Instructions for the task
Where a line holds the word "from", copy that line.
☆ ☆ ☆
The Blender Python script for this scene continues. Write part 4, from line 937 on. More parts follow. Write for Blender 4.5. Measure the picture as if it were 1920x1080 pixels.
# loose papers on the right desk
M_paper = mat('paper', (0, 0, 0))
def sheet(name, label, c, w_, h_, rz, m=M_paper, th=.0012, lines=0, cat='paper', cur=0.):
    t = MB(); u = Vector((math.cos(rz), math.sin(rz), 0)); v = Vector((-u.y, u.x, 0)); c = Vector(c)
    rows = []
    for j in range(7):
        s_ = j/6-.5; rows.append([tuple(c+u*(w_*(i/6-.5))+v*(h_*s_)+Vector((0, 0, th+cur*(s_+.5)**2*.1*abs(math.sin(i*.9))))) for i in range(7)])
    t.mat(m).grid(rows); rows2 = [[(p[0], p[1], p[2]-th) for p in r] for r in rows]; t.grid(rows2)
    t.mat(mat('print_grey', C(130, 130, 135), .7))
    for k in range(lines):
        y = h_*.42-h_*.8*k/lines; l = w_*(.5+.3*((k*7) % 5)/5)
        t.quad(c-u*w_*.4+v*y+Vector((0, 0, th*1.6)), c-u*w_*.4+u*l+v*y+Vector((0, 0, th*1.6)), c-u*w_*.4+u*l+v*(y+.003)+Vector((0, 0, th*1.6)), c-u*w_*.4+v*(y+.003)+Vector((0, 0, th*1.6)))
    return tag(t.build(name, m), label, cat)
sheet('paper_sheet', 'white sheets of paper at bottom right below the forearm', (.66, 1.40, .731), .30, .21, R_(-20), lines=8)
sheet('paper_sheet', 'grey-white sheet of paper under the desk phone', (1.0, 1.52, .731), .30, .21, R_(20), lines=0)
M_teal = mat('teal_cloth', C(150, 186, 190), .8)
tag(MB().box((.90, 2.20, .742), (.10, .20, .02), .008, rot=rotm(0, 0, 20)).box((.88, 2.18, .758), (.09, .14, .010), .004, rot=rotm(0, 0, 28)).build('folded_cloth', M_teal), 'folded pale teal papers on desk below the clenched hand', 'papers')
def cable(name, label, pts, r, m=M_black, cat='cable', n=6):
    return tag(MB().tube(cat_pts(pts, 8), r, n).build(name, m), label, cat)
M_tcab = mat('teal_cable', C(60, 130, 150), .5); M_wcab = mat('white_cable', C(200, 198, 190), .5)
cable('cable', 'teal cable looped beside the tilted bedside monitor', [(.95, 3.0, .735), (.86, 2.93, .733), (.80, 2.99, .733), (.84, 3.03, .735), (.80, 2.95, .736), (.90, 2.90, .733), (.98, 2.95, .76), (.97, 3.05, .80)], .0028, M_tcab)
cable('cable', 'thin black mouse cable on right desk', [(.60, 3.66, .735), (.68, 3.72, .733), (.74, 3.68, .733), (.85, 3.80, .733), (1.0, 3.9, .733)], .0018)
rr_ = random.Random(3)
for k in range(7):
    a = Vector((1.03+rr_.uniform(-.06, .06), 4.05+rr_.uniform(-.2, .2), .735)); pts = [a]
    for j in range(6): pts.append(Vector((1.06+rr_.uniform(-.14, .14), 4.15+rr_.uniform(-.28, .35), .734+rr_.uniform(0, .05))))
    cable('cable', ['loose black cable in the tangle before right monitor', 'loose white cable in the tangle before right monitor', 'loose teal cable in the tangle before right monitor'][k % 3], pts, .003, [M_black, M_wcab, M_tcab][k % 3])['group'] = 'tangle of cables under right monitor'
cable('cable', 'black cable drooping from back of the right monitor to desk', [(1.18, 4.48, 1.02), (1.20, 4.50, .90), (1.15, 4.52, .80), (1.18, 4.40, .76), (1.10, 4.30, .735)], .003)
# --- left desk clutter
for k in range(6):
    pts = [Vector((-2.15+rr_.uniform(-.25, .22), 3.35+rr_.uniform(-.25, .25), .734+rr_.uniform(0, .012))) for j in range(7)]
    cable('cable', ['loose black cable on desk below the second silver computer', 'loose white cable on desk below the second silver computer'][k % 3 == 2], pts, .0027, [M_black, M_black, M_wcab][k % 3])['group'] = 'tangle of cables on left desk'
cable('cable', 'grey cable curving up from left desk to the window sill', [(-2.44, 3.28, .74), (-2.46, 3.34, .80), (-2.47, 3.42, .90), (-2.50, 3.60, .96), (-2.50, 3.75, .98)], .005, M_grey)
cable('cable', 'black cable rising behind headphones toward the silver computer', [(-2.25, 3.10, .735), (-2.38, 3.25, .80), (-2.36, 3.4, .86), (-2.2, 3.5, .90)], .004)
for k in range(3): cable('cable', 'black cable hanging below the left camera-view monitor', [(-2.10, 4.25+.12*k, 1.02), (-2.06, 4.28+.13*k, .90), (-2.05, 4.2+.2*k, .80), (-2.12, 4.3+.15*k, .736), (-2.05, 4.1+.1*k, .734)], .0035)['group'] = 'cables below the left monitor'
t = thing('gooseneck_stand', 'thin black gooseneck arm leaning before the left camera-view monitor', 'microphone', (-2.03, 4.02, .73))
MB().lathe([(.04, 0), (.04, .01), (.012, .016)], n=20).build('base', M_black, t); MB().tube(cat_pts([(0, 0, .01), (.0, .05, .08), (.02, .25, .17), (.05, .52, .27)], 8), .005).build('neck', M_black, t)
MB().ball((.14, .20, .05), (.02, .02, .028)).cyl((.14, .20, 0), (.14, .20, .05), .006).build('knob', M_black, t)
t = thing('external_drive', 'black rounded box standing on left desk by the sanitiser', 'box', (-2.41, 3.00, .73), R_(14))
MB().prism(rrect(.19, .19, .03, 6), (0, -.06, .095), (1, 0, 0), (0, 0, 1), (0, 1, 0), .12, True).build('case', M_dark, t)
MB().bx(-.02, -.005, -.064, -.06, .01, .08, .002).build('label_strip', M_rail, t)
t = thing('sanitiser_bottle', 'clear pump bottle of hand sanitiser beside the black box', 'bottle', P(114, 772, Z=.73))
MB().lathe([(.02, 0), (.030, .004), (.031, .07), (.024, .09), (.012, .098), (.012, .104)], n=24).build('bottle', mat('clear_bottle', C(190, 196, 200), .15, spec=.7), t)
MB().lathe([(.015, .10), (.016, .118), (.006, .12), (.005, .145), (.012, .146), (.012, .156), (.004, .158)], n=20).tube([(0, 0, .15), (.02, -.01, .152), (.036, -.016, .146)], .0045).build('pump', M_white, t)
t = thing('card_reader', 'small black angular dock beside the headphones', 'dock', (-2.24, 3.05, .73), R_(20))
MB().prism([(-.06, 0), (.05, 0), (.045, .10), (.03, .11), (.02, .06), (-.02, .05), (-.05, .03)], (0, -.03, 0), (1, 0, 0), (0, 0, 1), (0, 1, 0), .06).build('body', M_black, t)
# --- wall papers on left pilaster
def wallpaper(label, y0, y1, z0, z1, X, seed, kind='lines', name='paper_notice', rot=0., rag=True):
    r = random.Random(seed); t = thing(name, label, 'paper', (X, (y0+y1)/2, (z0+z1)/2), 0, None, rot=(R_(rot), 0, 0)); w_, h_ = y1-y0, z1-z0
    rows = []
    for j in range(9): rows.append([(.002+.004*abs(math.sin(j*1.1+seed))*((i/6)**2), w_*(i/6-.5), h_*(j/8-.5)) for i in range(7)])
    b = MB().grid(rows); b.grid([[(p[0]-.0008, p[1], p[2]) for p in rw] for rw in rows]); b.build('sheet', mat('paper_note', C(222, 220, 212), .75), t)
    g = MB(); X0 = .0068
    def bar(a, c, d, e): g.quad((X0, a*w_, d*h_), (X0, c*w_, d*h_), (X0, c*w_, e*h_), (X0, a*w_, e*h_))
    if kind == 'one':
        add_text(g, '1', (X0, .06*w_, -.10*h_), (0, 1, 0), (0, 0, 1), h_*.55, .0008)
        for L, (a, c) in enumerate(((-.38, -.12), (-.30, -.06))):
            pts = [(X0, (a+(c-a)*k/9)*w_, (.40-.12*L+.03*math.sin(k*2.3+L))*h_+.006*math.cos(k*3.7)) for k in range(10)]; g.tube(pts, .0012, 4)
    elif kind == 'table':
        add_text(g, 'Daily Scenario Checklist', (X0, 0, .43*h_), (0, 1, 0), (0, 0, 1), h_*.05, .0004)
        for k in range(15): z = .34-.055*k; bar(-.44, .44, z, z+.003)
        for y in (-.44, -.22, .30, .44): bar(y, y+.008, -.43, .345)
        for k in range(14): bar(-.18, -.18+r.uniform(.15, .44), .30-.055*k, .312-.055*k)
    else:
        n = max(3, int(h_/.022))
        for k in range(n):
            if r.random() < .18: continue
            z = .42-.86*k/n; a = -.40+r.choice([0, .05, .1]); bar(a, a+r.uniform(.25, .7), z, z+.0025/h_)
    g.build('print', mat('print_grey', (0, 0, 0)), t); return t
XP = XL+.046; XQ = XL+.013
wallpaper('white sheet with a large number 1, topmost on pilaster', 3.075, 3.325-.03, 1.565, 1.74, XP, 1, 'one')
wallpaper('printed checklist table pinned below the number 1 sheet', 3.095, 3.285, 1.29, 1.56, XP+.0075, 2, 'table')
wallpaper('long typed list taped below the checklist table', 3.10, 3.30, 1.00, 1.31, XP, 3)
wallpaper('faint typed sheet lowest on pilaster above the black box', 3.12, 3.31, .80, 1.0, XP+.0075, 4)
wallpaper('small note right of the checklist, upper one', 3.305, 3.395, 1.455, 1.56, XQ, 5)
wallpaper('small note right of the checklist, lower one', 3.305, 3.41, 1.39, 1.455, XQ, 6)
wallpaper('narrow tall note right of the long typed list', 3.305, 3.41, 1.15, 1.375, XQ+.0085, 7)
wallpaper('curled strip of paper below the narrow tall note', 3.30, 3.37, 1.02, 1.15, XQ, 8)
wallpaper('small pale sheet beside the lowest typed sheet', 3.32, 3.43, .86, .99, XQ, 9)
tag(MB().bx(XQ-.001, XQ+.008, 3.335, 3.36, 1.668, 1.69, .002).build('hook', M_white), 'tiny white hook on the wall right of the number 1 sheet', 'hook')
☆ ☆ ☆
Result of this exercise
The Blender Python script for this scene continues. Write part 4, from line 937 on. More parts follow. Write for Blender 4.5. Measure the picture as if it were 1920x1080 pixels.
cable('cable', 'black cable drooping from back of the right monitor to desk', [(1.18, 4.48, 1.02), (1.20, 4.50, .90), (1.15, 4.52, .80), (1.18, 4.40, .76), (1.10, 4.30, .735)], .003)
cable('cable', 'grey cable curving up from left desk to the window sill', [(-2.44, 3.28, .74), (-2.46, 3.34, .80), (-2.47, 3.42, .90), (-2.50, 3.60, .96), (-2.50, 3.75, .98)], .005, M_grey)